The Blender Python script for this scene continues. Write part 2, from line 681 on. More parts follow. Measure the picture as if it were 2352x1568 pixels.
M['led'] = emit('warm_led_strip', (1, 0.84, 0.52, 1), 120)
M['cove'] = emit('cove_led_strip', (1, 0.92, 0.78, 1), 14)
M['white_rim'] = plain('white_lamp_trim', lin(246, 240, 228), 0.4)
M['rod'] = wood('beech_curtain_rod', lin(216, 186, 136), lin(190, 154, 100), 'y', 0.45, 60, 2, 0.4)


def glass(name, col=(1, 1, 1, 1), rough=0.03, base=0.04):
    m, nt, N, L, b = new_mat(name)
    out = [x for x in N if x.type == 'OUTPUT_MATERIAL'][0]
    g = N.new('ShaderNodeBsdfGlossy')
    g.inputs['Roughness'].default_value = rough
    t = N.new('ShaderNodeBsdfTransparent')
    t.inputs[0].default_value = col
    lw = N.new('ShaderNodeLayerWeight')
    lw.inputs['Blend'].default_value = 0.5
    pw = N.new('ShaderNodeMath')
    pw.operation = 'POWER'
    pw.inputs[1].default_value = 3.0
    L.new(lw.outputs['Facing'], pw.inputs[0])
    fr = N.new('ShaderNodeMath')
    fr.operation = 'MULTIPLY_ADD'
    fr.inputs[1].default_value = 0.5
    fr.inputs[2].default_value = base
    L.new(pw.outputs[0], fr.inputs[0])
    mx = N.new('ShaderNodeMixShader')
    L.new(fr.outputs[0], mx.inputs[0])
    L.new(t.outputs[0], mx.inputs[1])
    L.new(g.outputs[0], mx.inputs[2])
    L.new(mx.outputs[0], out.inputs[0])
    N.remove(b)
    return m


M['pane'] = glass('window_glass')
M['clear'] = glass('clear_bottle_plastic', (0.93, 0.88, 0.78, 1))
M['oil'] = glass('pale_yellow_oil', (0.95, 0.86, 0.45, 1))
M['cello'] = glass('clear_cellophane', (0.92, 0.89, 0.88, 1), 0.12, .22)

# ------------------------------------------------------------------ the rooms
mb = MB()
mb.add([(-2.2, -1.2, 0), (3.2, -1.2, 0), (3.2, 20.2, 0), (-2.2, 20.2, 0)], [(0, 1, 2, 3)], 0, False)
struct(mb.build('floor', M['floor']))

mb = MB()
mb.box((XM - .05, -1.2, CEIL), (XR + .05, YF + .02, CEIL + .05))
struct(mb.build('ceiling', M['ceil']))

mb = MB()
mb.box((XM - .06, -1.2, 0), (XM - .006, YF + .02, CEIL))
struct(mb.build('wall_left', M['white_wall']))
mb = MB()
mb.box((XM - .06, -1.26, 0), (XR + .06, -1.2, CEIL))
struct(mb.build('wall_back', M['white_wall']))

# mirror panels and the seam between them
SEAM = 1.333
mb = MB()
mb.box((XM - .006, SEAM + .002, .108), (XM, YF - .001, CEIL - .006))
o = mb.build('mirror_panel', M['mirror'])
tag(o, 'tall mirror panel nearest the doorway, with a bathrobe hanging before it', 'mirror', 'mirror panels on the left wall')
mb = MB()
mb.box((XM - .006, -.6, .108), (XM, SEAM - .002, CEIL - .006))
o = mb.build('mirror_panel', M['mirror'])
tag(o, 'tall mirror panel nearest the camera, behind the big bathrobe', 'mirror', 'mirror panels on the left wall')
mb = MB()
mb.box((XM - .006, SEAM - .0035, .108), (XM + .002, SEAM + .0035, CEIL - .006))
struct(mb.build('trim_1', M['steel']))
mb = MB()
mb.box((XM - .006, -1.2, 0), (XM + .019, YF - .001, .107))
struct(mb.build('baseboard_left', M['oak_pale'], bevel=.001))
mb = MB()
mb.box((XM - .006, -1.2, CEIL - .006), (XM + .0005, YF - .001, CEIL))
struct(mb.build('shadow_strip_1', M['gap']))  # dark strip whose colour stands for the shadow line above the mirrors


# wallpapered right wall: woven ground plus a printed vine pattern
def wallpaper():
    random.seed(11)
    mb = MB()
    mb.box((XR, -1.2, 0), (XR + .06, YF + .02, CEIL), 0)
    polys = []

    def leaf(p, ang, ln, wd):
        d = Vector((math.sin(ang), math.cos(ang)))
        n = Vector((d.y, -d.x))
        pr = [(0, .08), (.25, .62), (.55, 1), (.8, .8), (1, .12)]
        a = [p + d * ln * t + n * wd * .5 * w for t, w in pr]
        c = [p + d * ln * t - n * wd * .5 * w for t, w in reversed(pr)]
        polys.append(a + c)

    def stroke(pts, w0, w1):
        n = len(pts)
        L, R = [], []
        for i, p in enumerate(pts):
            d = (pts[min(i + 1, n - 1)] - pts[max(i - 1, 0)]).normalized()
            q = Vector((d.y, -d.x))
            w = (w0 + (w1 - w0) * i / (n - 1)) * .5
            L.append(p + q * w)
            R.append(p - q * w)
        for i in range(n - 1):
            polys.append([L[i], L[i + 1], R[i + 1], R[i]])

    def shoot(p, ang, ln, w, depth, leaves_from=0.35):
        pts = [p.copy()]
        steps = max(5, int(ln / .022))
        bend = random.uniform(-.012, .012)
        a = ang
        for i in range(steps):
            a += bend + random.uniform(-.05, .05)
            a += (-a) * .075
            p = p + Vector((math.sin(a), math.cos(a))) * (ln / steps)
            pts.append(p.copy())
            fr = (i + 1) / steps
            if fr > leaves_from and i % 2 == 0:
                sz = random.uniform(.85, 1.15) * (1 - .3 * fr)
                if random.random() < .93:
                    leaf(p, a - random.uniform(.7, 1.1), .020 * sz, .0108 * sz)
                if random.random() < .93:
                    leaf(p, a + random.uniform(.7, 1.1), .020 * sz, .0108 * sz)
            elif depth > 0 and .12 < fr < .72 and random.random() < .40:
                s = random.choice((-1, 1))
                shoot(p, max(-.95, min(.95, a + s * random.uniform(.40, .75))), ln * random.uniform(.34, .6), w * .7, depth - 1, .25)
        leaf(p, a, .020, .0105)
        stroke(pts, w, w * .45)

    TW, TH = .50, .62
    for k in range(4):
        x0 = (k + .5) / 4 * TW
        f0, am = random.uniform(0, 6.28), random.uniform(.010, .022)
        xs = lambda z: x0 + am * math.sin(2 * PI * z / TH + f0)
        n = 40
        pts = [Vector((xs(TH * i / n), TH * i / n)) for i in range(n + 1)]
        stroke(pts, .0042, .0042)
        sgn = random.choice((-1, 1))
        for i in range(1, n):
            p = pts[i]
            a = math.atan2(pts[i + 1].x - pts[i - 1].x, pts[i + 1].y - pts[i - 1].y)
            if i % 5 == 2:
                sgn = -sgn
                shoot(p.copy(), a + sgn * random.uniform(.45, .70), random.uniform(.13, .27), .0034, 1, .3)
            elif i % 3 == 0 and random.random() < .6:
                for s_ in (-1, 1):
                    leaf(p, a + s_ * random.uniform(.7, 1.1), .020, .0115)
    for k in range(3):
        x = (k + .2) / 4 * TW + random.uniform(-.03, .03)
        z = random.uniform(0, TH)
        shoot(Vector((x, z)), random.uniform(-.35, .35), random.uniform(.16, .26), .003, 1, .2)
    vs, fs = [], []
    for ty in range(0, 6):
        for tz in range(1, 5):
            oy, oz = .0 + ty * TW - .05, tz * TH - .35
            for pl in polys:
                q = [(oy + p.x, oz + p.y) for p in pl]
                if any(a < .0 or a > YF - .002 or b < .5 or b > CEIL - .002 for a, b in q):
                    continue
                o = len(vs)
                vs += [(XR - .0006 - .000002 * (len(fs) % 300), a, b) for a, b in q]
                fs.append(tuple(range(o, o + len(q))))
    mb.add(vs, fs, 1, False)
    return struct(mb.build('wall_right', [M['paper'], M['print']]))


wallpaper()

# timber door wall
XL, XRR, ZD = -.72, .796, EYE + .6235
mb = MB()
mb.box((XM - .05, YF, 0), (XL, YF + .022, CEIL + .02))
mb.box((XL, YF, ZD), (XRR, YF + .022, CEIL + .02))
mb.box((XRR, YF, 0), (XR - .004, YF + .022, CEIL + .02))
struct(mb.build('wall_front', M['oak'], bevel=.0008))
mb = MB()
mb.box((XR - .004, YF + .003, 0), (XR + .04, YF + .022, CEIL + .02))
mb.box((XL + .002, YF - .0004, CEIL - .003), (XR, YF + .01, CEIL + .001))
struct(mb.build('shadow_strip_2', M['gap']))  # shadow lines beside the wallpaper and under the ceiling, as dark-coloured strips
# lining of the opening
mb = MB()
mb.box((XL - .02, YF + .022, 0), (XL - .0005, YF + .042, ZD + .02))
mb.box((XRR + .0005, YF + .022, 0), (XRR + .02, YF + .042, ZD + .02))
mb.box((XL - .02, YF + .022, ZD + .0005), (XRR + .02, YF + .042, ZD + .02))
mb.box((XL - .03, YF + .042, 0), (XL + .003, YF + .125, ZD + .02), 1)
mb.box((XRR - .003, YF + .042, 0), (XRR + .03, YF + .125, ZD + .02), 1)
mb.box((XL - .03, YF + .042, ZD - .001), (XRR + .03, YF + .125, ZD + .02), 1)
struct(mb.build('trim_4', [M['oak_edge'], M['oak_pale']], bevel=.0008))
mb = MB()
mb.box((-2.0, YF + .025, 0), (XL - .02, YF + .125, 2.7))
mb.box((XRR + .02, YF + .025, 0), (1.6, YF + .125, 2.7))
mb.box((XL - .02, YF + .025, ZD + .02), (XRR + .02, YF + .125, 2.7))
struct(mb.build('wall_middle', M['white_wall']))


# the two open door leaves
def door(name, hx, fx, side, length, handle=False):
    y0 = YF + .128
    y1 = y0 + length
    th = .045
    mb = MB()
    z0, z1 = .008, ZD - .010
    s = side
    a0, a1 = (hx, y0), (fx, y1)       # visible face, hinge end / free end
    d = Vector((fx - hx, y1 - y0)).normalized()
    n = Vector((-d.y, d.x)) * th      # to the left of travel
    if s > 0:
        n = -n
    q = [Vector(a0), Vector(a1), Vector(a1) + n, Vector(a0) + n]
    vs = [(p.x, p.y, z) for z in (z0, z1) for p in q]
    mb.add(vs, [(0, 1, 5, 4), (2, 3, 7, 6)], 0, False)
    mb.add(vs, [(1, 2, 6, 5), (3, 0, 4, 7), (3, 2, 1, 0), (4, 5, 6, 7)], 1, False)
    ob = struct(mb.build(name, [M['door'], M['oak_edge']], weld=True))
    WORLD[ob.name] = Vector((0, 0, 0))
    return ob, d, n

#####

Reproduce exactly, please, only the lines from the start of the data above to the line that contains "60, 2, 0.4)", with both ends kept.

The Blender Python script for this scene continues. Write part 2, from line 681 on. More parts follow. Measure the picture as if it were 2352x1568 pixels.
M['led'] = emit('warm_led_strip', (1, 0.84, 0.52, 1), 120)
M['cove'] = emit('cove_led_strip', (1, 0.92, 0.78, 1), 14)
M['white_rim'] = plain('white_lamp_trim', lin(246, 240, 228), 0.4)
M['rod'] = wood('beech_curtain_rod', lin(216, 186, 136), lin(190, 154, 100), 'y', 0.45, 60, 2, 0.4)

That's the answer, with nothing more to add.